Dear friend, why have you thrown away your calling?

Yesterday night, I went through my collection of cards and notes that I have collected over the years. My heart ached. Many of them had stopped talking to me. Many of them have backslided. However, I saw a note that I was given after an amazing retreat where we shared on our pain and our cell was ministered to and members started to come back! My friend told me to continue to press on for them.

However, years later, my friend stopped. The once burdened and loving friend has thrown away the calling that he/she had(I am unwilling to reveal who it is, or even give a little info to let you guess who is it).

My friend, why have you thrown away your calling? Didn’t you want to do great things for the Lord? Why did you burn out and stop relying on Him? Indifference is poison. People who search their entire faith and decides to reclaim their faith have the comfort of saying that they have sought and not found, but people who are indifferent cannot say anything like that. They are just lukewarm.

Lukewarm is disgusting. How can you be in a place where you claim that you are Christian but not acting like one? My friend, it hurts me to say see you throw away your calling. Throwing away your calling affects everyone around you. Just like how there was a storm because Jonah was in the boat(ok bad analogy). If you throw away your calling and your service to the Lord, that ministry suffers. I always think that it is better to not commit to something than to commit and give only half best.
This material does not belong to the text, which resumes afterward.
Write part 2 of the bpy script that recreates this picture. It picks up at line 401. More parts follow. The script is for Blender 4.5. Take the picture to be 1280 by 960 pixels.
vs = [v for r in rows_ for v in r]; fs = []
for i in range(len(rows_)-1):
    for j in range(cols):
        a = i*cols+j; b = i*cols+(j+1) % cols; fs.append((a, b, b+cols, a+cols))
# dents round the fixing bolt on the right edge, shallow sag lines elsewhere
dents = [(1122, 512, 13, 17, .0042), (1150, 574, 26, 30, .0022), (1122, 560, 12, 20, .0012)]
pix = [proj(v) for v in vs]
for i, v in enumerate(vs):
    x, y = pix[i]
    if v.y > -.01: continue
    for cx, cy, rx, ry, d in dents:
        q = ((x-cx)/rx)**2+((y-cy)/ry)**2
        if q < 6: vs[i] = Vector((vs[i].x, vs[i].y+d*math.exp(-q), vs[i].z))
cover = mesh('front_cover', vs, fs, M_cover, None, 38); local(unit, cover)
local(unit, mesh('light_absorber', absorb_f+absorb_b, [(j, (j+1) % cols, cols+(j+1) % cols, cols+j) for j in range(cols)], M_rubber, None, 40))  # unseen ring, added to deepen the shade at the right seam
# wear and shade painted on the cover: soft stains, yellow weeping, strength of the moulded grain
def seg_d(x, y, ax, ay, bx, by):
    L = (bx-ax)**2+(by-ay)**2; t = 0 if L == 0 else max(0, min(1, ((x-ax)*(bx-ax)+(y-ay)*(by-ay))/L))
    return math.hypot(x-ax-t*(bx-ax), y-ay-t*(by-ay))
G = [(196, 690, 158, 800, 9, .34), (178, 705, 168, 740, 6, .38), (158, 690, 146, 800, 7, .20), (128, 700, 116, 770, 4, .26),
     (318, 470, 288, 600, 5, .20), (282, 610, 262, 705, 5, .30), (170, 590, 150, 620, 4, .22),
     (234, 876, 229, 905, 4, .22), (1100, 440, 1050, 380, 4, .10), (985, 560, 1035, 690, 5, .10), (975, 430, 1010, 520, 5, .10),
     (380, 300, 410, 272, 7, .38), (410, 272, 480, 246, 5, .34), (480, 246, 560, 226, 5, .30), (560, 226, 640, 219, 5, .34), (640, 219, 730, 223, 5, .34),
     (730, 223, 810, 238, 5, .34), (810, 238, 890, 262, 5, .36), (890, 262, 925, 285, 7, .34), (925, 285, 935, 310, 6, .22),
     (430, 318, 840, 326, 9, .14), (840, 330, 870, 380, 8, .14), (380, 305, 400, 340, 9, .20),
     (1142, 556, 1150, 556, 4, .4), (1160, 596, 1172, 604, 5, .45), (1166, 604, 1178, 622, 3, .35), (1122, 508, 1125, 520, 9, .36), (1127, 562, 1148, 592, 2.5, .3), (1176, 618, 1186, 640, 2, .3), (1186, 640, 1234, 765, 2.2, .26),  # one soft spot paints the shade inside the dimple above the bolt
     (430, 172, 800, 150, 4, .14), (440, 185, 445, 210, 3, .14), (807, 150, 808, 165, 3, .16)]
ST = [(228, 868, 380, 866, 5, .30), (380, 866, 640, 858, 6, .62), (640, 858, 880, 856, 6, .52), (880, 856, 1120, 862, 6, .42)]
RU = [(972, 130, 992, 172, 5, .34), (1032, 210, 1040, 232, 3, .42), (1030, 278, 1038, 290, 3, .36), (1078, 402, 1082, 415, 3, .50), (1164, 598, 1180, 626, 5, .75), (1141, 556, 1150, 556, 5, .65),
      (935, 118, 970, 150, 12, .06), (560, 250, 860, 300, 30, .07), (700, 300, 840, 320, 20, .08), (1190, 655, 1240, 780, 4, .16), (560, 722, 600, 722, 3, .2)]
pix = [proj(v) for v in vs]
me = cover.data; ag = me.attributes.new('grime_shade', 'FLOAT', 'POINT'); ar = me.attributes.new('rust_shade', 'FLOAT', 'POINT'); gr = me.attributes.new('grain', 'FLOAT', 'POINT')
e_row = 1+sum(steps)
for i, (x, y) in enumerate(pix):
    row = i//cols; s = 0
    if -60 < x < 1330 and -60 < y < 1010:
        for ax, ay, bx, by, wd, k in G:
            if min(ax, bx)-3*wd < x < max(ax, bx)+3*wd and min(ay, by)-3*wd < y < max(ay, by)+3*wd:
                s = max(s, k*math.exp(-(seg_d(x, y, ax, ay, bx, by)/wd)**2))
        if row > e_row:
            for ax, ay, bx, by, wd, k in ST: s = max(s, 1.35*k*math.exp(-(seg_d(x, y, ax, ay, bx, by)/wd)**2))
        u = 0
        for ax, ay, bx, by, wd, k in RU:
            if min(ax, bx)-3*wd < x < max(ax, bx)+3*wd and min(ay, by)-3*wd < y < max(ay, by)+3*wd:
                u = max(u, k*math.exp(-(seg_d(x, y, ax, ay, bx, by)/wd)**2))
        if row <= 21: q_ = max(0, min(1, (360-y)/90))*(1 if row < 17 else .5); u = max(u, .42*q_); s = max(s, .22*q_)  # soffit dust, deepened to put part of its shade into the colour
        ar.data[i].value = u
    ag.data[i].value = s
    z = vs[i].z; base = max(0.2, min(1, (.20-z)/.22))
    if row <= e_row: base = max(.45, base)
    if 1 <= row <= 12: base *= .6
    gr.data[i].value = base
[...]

However, when you are in a place when you have too many ministries and your studies suffer, you should not just drop everything. First talk to someone with the authority to let you drop. See if there is a need. If there isn’t, drop. If there is, stay until there is someone to take over you. Do not be irresponsible to let someone handle all the bad stuff. Even if you do not believe in some things that the ministry does, do the right thing. Stand strong until someone can take over you. This will show character and perseverance. It is better to do the right thing when you do not want to, than to do the wrong thing when you want to. If you have been doing the right thing all these while no one can comment!

A calling is not super duper crazy spiritual intervention. Sometimes God just calls us to the simple things. Go bless someone every week. Go help someone in need. Go take initiative to go up to him/her to ask if he/she is okay. Sometimes, a calling is basically doing what is right in your heart. I strongly believe that everyone has a moral standard that they follow. Whether is it Christian Law, Muslim Law or pure instinct, so not following it is stupid. People have an idea if what they are doing is right or not.

My friend, go with your heart, will you be able to say that you are doing right? Have you been loving? Or do you feel like crap?